>When it was announced, I thought The Verve headlining Glastonbury Festival was a bit of a weak move – The Verve have been split and silent for years now; Richard Ashcroft’s solo output has been the sub-MOR equivalent of dipping your head into a stagnant duck-pond; surely they’re doing one more comeback for tax reasons, etc.
Watching their headline set on TV, I realised that, fortunately, I was super-wrong. Instead of the expected clunky phoning-in of their 90’s hits, they were all the things they used to be, and more. Epic songs about love and loss from a band that has so much confidence in itself that they finished off not with their most famous song, but a brand new single, which – guess what – is ace. I was thrilled and a bit ashamed to have been so cynical.
It also struck me that what made them so great was simply that, while in the 90’s they were, on the surface, just another rock band wearing cagoules, that exact quality was now what set them so far apart from their current peers. To differentiate yourself from the skinny jeans ‘n’ ties hoard is to be automatically ahead of the pack. So, Today’s New Band are Saboteur. They don’t sound like The Verve, but they do sound different to the Haircut-Indie bands. Their starting point and ethos isn’t the usual Joy Division/Strokes/Boomtown Freaking Rats yadda-yadda. Oh and they’re German, further compounding that niggling feeling I’ve been getting that German music is really good at the moment.

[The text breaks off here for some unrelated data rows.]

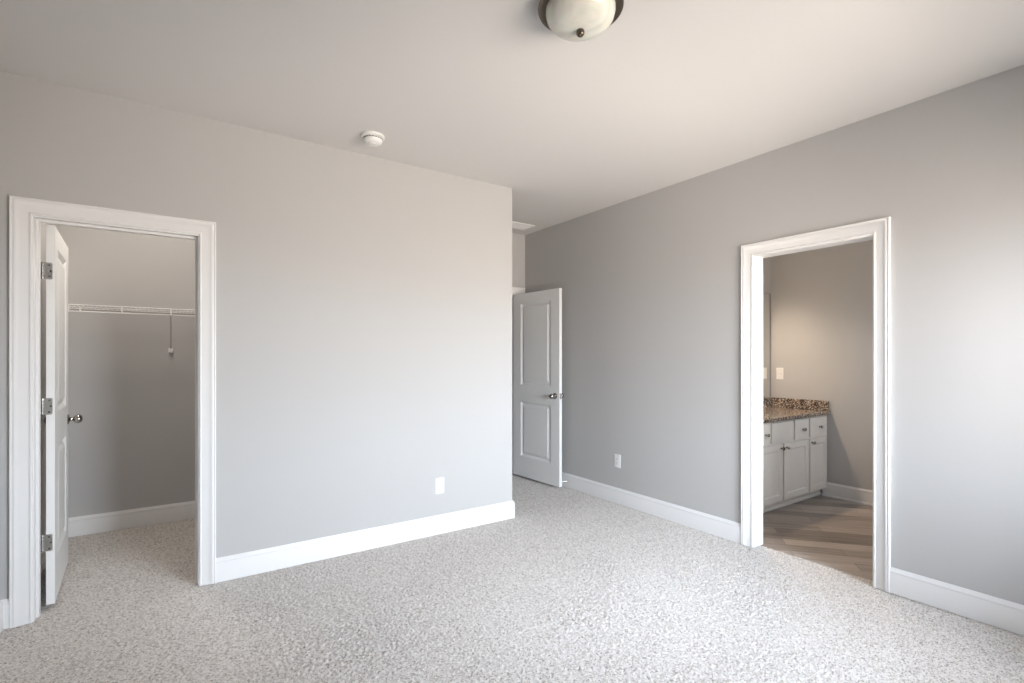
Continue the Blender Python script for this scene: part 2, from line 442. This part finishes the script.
KNOB = [(0, .0), (.031, 0), (.032, .004), (.028, .009), (.016, .011), (.0115, .016), (.0105, .026), (.013, .029), (.0205, .033), (.0265, .041),
        (.0285, .050), (.0275, .058), (.0235, .066), (.016, .072), (.007, .075), (0, .0755)]
def add_plate(bm, y0, y1, z0, z1, r, s):
    """thin hinge leaf on the plane x = 0, its two free corners rounded"""
    out = []
    far, near = (y0, y1) if s > 0 else (y1, y0)
    d = 1 if s > 0 else -1
    out.append((near, z0)); 
    for k in range(5):
        a = k * math.pi / 8; out.append((far + d * (r - r * math.sin(a)), z0 + r - r * math.cos(a)))
    for k in range(5):
        a = k * math.pi / 8; out.append((far + d * (r - r * math.cos(a)), z1 - r + r * math.sin(a)))
    out.append((near, z1))
    add_sweep(bm, [[(x, y, z) for y, z in out] for x in (.0002, -.0022)])
def door(name, label, loc, rz, wd, hinge_z, mirror=1):
    """hinge edge at local x = 0, leaf towards +x; hinge knuckles on the side +y*mirror"""
    r = thing(name, label, 'door', loc, rz, kind='structure')
    h, t = 2.018, .035
    st = .130
    pn = [(st, wd - st, .222, .83), (st, wd - st, 1.012, 1.912)]
    lf = obj('leaf', leaf_bm(wd, h, t, pn, PRINGS), DOORW, r); lf.location.z = .022
    for s in (1, -1):
        bm = bmesh.new()
        M = Matrix.Translation((wd - .062, s * t / 2, .942)) @ Matrix.Rotation(-s * math.pi / 2, 4, 'X')
        add_lathe(bm, KNOB, 28, M)
        obj('knob', bm, CHROME, r, smooth=40)
    bm = bmesh.new(); add_box(bm, wd - .001, wd + .0015, -.0125, .0125, .913, .971, .0008)
    add_box(bm, wd, wd + .010, -.007, .007, .933, .951, .002)
    obj('latch', bm, HINGE, r)
    for z in hinge_z:
        bm = bmesh.new(); s = mirror
        # plate on the leaf edge, plate across the gap to the jamb, knuckle
        add_plate(bm, -.008 if s > 0 else -.0175, .0175 if s > 0 else .008, z - .0445, z + .0445, .008, s)
        add_box(bm, -.0022, -.0002, t / 2 * s - .001, t / 2 * s + .016 * s, z - .0445, z + .0445) if s > 0 else add_box(bm, -.0022, -.0002, -t / 2 - .016, -t / 2 + .001, z - .0445, z + .0445)
        for k in range(5):
            add_lathe(bm, [(0, 0), (.0062, 0), (.0066, .001), (.0066, .0168), (.0062, .0176), (0, .0176)], 14, Matrix.Translation((-.001, s * (t / 2 + .014), z - .0445 + k * .0178)))
        hg = obj('hinge', bm, HINGE, r, smooth=40)
        bm = bmesh.new()
        for dy, dz in ((.006, .031), (-.001, 0), (.006, -.031)):
            M = Matrix.Translation((-.0021, dy * s, z + dz)) @ Matrix.Rotation(-math.pi / 2, 4, 'Y')
            add_lathe(bm, [(.0045, 0), (.0040, .0008), (0, .0009)], 12, M)
        obj('screws', bm, KNOBM, hg)
    return r
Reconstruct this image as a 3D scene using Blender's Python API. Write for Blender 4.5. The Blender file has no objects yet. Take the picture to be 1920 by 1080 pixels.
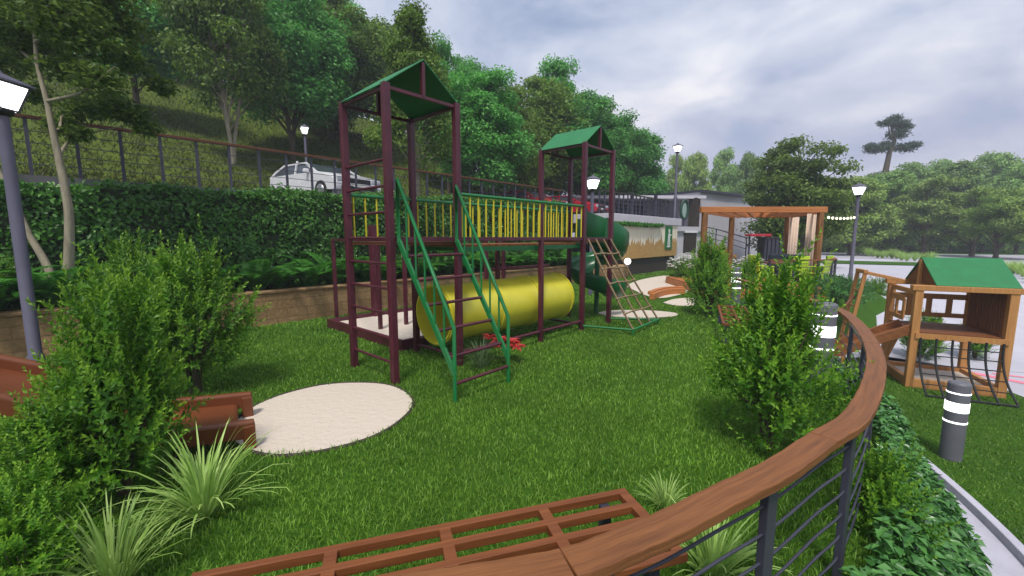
import bpy, math, random
import numpy as np
from mathutils import Vector, Matrix
R = math.radians
rnd = random.Random(7)
SC = bpy.context.scene
COL = SC.collection
# ------------------------------------------------------------------ camera model (metres, camera at the origin's plumb line)
F, TH, H = 786.56, 0.1194, 1.9          # focal length in photo pixels (1920 wide), pitch down, eye height
def ray(px, py):
    x = (px-960)/F; v = (540-py)/F
    return (x, math.cos(TH)+v*math.sin(TH), -math.sin(TH)+v*math.cos(TH))
def G(px, py, z=0.0):
    r = ray(px, py); t = (z-H)/r[2]
    return Vector((r[0]*t, r[1]*t, z))
def at(px, py, Y):
    r = ray(px, py); t = Y/r[1]
    return Vector((r[0]*t, Y, H+r[2]*t))
def ss(a, b, x):
    t = np.clip((x-a)/(b-a), 0, 1); return t*t*(3-2*t)
# ------------------------------------------------------------------ scene split helpers
def tag(o, label=None, cat=None, group=None, kind=None):
    if label: o['label'] = label
    if cat: o['category'] = cat
    if group: o['group'] = group
    if kind: o['kind'] = kind
    return o
def empty(name, loc, label=None, cat=None, group=None, rz=0.0):
    o = bpy.data.objects.new(name, None); COL.objects.link(o)
    o.empty_display_size = .2
    o.location = loc; o.rotation_euler = (0, 0, rz)
    return tag(o, label, cat, group)
def copy_tree(o, parent=None):
    c = o.copy(); COL.objects.link(c)
    if parent is not None: c.parent = parent
    for ch in list(o.children): copy_tree(ch, c)
    return c
def root_loc(p):
    v = Vector((0, 0, 0))
    while p is not None:
        v += Vector(p.location); p = p.parent
    return v
def link_mesh(me, name, mat, parent=None, world=True, loc=None):
    """world=True: the mesh was drawn in world coordinates; the parent's place (or loc) is taken off."""
    o = bpy.data.objects.new(name, me); COL.objects.link(o)
    if mat: me.materials.append(mat)
    if parent is not None:
        if world: me.transform(Matrix.Translation(-root_loc(parent)))
        o.parent = parent
    elif loc is not None:
        if world: me.transform(Matrix.Translation(-Vector(loc)))
        o.location = loc
    return o
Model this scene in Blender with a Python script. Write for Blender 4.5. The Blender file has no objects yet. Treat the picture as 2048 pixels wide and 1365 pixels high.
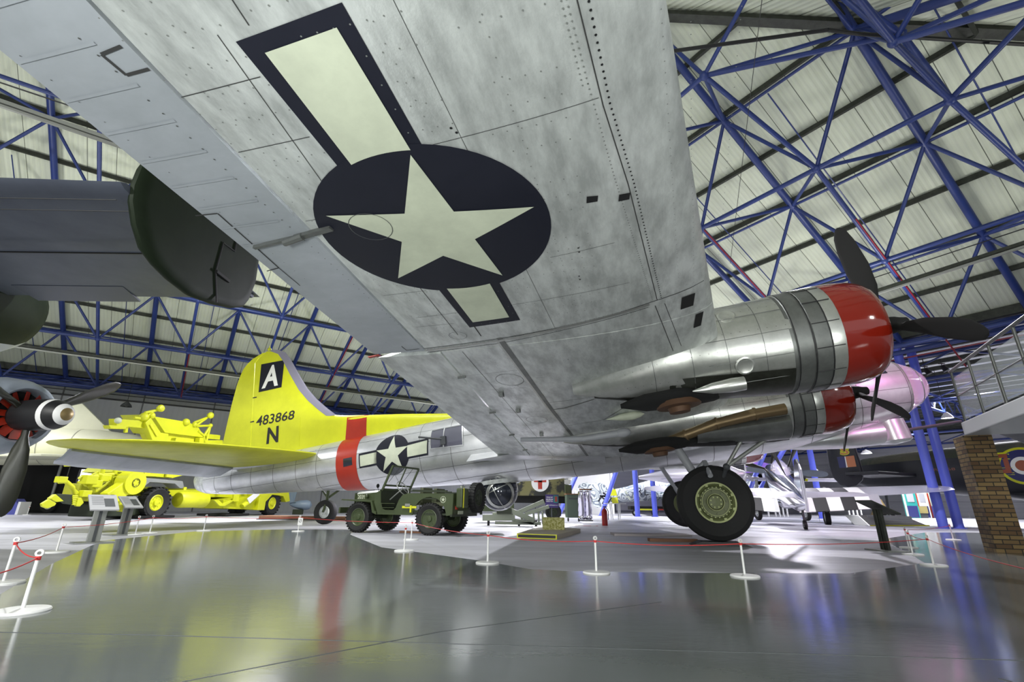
import bpy, bmesh, math, random
from mathutils import Vector as V, Matrix
R = math.radians
random.seed(7)
SC = bpy.context.scene
COL = SC.collection
# ------------------------------------------------------------------ camera
FPX, PITCH, ROLL, HC = 950.574, 0.330411, 0.012215, 0.7222   # focal length in pixels of the 2048 wide frame
_r0, _u0, _f0 = V((1, 0, 0)), V((0, -math.sin(PITCH), math.cos(PITCH))), V((0, math.cos(PITCH), math.sin(PITCH)))
_c, _s = math.cos(ROLL), math.sin(ROLL)
_rt, _up = _r0*_c + _u0*_s, _u0*_c - _r0*_s
cd = bpy.data.cameras.new('camera'); cam = bpy.data.objects.new('camera', cd); COL.objects.link(cam)
cd.sensor_width = 36; cd.lens = FPX/2048*36; cd.clip_start = .05; cd.clip_end = 400
m3 = Matrix((_rt, _up, -_f0)).transposed().to_4x4()
cam.matrix_world = Matrix.Translation((0, 0, HC)) @ m3
SC.camera = cam
# ------------------------------------------------------------------ colour and world
SC.view_settings.view_transform = 'Standard'; SC.view_settings.look = 'None'
SC.view_settings.gamma = 1; SC.view_settings.use_curve_mapping = False
SC.view_settings.exposure = 0.38
W = bpy.data.worlds.new('world'); SC.world = W; W.use_nodes = True
W.node_tree.nodes['Background'].inputs[0].default_value = (.78, .82, .84, 1)
W.node_tree.nodes['Background'].inputs[1].default_value = .66
# ------------------------------------------------------------------ lights: floodlights and roof uplights of the hall, plus added fill lamps
def area(name, loc, to, size, power, col=(1, 1, 1), spread=180, sy=None):
    l = bpy.data.lights.new(name, 'AREA'); l.energy = power; l.color = col; l.size = size
    if sy: l.shape = 'RECTANGLE'; l.size_y = sy
    l.spread = R(spread)
    o = bpy.data.objects.new(name, l); COL.objects.link(o); o.location = loc
    o.rotation_euler = (V(to)-V(loc)).to_track_quat('-Z', 'Y').to_euler(); return o
def spot(name, loc, to, power, ang, col=(1, 1, 1), rad=.12, blend=.4):
    l = bpy.data.lights.new(name, 'SPOT'); l.energy = power; l.color = col; l.spot_size = R(ang); l.spot_blend = blend; l.shadow_soft_size = rad
    o = bpy.data.objects.new(name, l); COL.objects.link(o); o.location = loc
    o.rotation_euler = (V(to)-V(loc)).to_track_quat('-Z', 'Y').to_euler(); return o
def Lgt(x, y, z, p, s=1.6, col=(1, .98, .92), to=None): area('hall_and_fill_light', (x, y, z), to or (x, y, 0), s, p, col, 150)
def Up(x, y, z, p, s=1.0, to=(0, 0), col=(1, 1, .90)): area('roof_uplight', (x, y, z), (x+to[0], y+to[1], z+6), s, p, col, 170)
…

Song Love Spreader, whilst sounding slightly obscene, is a chiming treat, devoid of posing, archness or cynicism. It pulses with the simple delight of being in a band and making music. A Cabbage White is the same. Saboteur remind me a little bit of forgotten 80’s band The Chills, who possibly because they were from New Zealand and thus were Not Cool, didn’t become as big as they deserved. So listen and enjoy Saboteur right now, while you can.